Anyways, I hope your year ends on a better note. Problems seem to come in waves and there are always periods of calm.
@Anna Buffkin. Bravo - Bravo Anna! Much praise and glory to you for stepping up and making things happen!
@Anna Buffkin
Thanks for posting. Seems like all we read about on BP is all the home runs everyone is hitting. In the last 14 months I’ve had to replace and buy 5 HVAC units. I’ve had to repair 4 foundations (about 5k each), and evict two tenants for not not paying. Both houses were completely trashed. The typical holes punched in walls and doors and floors ruined. One tenant decided to smoke in the house non stop once he got served his eviction court papers. I repainted that whole house inside and it still smells like an ashtray. And a third tenant I inherited, had such a bad cockroach problem, I had to evict her too due to sanitary conditions. She was paying on time but the cockroaches were spilling out of everywhere..including her fridge! And I only have 7 SFRs! My 50k cash reserves got depleted quick! So it’s not all roses in this business for all of us. I’m hoping 2020 will be kinder for me, because I’ve lost my shirt in the last year or two.
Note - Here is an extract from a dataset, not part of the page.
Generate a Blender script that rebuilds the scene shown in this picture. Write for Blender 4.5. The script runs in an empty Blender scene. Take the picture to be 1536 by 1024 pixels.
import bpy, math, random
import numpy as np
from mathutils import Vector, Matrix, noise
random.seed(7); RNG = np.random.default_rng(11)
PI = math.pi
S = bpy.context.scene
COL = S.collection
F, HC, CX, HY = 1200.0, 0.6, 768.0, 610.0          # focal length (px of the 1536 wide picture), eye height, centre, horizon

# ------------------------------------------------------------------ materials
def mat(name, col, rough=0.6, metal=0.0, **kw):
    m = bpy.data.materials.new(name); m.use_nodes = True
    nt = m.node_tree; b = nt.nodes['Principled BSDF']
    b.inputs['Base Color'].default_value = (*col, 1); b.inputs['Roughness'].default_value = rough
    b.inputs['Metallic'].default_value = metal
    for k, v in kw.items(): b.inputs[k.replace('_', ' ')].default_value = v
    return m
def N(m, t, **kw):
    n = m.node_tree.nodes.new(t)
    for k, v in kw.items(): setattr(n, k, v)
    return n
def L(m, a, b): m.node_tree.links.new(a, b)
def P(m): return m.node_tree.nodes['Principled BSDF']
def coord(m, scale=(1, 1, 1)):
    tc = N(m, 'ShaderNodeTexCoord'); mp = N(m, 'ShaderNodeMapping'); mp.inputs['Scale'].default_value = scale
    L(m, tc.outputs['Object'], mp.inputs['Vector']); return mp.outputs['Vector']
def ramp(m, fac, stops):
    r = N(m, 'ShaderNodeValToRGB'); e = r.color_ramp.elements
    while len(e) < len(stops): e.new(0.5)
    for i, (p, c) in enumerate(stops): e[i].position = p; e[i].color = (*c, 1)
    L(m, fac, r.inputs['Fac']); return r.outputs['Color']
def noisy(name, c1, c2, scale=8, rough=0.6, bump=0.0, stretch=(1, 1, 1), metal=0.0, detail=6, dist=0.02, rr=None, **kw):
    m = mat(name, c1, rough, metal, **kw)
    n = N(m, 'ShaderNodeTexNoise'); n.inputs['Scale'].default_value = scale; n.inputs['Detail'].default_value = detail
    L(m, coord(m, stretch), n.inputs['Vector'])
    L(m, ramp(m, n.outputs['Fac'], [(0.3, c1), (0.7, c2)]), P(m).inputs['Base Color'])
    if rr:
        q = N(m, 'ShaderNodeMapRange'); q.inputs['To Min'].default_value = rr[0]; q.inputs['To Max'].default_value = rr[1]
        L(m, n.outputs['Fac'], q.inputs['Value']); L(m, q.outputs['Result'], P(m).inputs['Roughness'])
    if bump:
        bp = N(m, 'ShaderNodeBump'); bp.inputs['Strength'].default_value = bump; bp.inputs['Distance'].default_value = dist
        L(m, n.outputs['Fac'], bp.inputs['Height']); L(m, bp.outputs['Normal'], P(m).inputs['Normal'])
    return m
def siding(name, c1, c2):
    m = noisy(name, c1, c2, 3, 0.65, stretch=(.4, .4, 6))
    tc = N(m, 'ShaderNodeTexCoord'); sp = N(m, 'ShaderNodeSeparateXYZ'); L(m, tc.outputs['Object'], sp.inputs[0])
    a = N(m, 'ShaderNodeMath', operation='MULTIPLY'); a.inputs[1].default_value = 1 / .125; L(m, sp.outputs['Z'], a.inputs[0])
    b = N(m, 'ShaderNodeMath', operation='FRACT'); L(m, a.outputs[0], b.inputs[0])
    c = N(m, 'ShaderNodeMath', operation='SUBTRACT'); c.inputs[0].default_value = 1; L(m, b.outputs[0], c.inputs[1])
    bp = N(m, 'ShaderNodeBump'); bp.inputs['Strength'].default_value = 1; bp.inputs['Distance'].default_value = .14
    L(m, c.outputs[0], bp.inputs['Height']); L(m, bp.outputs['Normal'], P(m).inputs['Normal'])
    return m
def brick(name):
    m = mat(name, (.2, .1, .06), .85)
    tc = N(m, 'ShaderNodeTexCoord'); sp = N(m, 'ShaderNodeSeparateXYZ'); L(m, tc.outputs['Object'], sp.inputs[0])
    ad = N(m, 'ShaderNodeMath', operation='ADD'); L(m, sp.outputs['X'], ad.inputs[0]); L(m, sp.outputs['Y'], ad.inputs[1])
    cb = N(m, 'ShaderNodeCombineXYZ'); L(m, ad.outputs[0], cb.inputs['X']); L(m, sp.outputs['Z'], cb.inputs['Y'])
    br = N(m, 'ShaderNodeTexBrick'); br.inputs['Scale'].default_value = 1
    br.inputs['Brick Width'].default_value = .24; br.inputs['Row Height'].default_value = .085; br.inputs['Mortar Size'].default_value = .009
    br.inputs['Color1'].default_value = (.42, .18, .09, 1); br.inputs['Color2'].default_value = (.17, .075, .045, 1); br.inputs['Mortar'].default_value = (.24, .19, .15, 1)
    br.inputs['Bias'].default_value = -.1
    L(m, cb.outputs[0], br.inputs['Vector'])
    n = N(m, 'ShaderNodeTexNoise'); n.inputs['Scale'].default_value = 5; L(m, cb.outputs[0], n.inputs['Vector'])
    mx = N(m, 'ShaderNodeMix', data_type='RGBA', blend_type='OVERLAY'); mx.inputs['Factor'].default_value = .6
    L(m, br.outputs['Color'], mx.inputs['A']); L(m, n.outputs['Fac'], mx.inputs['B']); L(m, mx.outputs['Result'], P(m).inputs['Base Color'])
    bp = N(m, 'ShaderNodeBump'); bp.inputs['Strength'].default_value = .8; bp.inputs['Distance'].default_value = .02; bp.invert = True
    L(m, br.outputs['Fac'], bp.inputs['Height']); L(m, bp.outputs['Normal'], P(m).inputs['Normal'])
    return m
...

I too am kind of stuck in a bear trap for the time being. I hope that I can access the patience and trust in my business partner required to allow the needed time to pass (before I gnaw my own leg off to free myself). Sorry for the weird metaphor.
Bottom line is, yes, when you get involved in something with more than a 2% return, the risk rises in lockstep. Once you get up to 100% return, where this redevelopment project sits, you're talking about setbacks, overages, down time, and various frustrations. It's the big-leagues when you put your money on the line and hope to get it all to come out right. Not an easy way to make a living at times. Even one single rental house can keep you awake at night. That's why I wouldn't want to build from the ground up, especially not now in the economic cycle - too much risk, too much time.
In the last six months, I settled three successful private loans, but I'm having to sell a condo for a net gain, but less than I bought it for ten years ago. That plus the stumbling blocks and pitfalls on the way to redeveloping a small multifamily property can really be irritating. The good times are good, and the bad times are bad! Overall, I suppose it's a pretty decent career, though.
Good luck to the OP!
@Anna Buffkin thanks for sharing. Whenever I run up against similar circumstances, I keep thinking of what Henry Kaiser said - “Problems are only opportunities in work clothes.” It doesn’t always help but keeps me in a positive frame of mind. Kudos to your efforts.